REQUIRED TASK: Below you will find a set of lines. Repeat them all exactly.

## BEGIN

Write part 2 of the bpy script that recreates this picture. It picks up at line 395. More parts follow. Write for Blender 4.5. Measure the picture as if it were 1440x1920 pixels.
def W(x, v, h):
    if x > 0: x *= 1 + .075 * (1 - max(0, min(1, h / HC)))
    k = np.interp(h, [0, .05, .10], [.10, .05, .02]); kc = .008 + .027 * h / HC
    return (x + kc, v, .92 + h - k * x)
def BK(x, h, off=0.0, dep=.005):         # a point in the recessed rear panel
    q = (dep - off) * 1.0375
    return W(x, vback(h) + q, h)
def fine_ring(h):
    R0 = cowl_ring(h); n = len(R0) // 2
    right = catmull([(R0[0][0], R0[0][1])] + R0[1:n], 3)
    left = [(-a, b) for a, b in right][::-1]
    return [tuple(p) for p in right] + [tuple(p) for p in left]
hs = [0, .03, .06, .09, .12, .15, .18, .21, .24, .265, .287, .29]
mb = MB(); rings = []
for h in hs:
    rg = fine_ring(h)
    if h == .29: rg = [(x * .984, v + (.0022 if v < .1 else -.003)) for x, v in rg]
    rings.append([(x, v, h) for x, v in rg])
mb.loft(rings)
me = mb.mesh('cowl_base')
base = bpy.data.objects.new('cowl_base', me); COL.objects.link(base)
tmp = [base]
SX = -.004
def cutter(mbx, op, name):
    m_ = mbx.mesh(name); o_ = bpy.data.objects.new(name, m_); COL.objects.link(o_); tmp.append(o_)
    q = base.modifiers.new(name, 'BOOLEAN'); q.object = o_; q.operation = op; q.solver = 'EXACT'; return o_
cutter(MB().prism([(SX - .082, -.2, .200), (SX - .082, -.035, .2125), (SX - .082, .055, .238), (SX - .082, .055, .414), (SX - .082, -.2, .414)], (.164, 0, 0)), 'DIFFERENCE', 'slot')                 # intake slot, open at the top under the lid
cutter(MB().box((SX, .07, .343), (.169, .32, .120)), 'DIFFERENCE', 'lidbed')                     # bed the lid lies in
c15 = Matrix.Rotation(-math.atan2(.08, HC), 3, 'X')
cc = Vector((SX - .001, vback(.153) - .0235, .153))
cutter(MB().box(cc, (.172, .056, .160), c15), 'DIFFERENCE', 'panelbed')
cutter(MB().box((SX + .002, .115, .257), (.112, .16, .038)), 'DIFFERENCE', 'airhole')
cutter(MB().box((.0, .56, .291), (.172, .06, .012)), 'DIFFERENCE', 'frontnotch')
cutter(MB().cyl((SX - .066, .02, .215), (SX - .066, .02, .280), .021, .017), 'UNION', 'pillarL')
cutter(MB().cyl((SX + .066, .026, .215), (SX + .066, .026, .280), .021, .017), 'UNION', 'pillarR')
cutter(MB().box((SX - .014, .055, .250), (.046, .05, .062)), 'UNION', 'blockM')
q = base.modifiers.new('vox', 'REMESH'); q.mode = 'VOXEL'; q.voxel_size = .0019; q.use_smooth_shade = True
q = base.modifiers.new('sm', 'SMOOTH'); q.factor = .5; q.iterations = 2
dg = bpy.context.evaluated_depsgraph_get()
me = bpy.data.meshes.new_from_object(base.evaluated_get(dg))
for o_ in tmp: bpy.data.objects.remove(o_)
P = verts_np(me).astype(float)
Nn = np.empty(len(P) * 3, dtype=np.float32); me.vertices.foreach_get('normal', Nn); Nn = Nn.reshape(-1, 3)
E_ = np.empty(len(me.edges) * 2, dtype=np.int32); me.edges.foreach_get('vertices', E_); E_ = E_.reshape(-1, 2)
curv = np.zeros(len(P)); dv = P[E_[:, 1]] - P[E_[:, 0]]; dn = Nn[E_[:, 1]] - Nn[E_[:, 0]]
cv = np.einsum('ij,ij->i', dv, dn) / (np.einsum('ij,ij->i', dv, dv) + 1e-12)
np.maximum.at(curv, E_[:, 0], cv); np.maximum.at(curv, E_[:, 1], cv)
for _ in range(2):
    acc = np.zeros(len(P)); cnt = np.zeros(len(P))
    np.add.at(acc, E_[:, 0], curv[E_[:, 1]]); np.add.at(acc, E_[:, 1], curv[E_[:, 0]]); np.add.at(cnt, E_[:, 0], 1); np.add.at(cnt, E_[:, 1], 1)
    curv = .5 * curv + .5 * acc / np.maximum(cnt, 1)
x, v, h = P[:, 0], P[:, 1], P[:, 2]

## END

EXPECTED OUTPUT:
Write part 2 of the bpy script that recreates this picture. It picks up at line 395. More parts follow. Write for Blender 4.5. Measure the picture as if it were 1440x1920 pixels.
def W(x, v, h):
    if x > 0: x *= 1 + .075 * (1 - max(0, min(1, h / HC)))
    k = np.interp(h, [0, .05, .10], [.10, .05, .02]); kc = .008 + .027 * h / HC
    return (x + kc, v, .92 + h - k * x)
def BK(x, h, off=0.0, dep=.005):         # a point in the recessed rear panel
    q = (dep - off) * 1.0375
    return W(x, vback(h) + q, h)
def fine_ring(h):
    R0 = cowl_ring(h); n = len(R0) // 2
    right = catmull([(R0[0][0], R0[0][1])] + R0[1:n], 3)
    left = [(-a, b) for a, b in right][::-1]
    return [tuple(p) for p in right] + [tuple(p) for p in left]
hs = [0, .03, .06, .09, .12, .15, .18, .21, .24, .265, .287, .29]
mb = MB(); rings = []
for h in hs:
    rg = fine_ring(h)
    if h == .29: rg = [(x * .984, v + (.0022 if v < .1 else -.003)) for x, v in rg]
    rings.append([(x, v, h) for x, v in rg])
mb.loft(rings)
me = mb.mesh('cowl_base')
base = bpy.data.objects.new('cowl_base', me); COL.objects.link(base)
tmp = [base]
SX = -.004
def cutter(mbx, op, name):
    m_ = mbx.mesh(name); o_ = bpy.data.objects.new(name, m_); COL.objects.link(o_); tmp.append(o_)
    q = base.modifiers.new(name, 'BOOLEAN'); q.object = o_; q.operation = op; q.solver = 'EXACT'; return o_
cutter(MB().prism([(SX - .082, -.2, .200), (SX - .082, -.035, .2125), (SX - .082, .055, .238), (SX - .082, .055, .414), (SX - .082, -.2, .414)], (.164, 0, 0)), 'DIFFERENCE', 'slot')                 # intake slot, open at the top under the lid
cutter(MB().box((SX, .07, .343), (.169, .32, .120)), 'DIFFERENCE', 'lidbed')                     # bed the lid lies in
c15 = Matrix.Rotation(-math.atan2(.08, HC), 3, 'X')
cc = Vector((SX - .001, vback(.153) - .0235, .153))
cutter(MB().box(cc, (.172, .056, .160), c15), 'DIFFERENCE', 'panelbed')
cutter(MB().box((SX + .002, .115, .257), (.112, .16, .038)), 'DIFFERENCE', 'airhole')
cutter(MB().box((.0, .56, .291), (.172, .06, .012)), 'DIFFERENCE', 'frontnotch')
cutter(MB().cyl((SX - .066, .02, .215), (SX - .066, .02, .280), .021, .017), 'UNION', 'pillarL')
cutter(MB().cyl((SX + .066, .026, .215), (SX + .066, .026, .280), .021, .017), 'UNION', 'pillarR')
cutter(MB().box((SX - .014, .055, .250), (.046, .05, .062)), 'UNION', 'blockM')
q = base.modifiers.new('vox', 'REMESH'); q.mode = 'VOXEL'; q.voxel_size = .0019; q.use_smooth_shade = True
q = base.modifiers.new('sm', 'SMOOTH'); q.factor = .5; q.iterations = 2
dg = bpy.context.evaluated_depsgraph_get()
me = bpy.data.meshes.new_from_object(base.evaluated_get(dg))
for o_ in tmp: bpy.data.objects.remove(o_)
P = verts_np(me).astype(float)
Nn = np.empty(len(P) * 3, dtype=np.float32); me.vertices.foreach_get('normal', Nn); Nn = Nn.reshape(-1, 3)
E_ = np.empty(len(me.edges) * 2, dtype=np.int32); me.edges.foreach_get('vertices', E_); E_ = E_.reshape(-1, 2)
curv = np.zeros(len(P)); dv = P[E_[:, 1]] - P[E_[:, 0]]; dn = Nn[E_[:, 1]] - Nn[E_[:, 0]]
cv = np.einsum('ij,ij->i', dv, dn) / (np.einsum('ij,ij->i', dv, dv) + 1e-12)
np.maximum.at(curv, E_[:, 0], cv); np.maximum.at(curv, E_[:, 1], cv)
for _ in range(2):
    acc = np.zeros(len(P)); cnt = np.zeros(len(P))
    np.add.at(acc, E_[:, 0], curv[E_[:, 1]]); np.add.at(acc, E_[:, 1], curv[E_[:, 0]]); np.add.at(cnt, E_[:, 0], 1); np.add.at(cnt, E_[:, 1], 1)
    curv = .5 * curv + .5 * acc / np.maximum(cnt, 1)
x, v, h = P[:, 0], P[:, 1], P[:, 2]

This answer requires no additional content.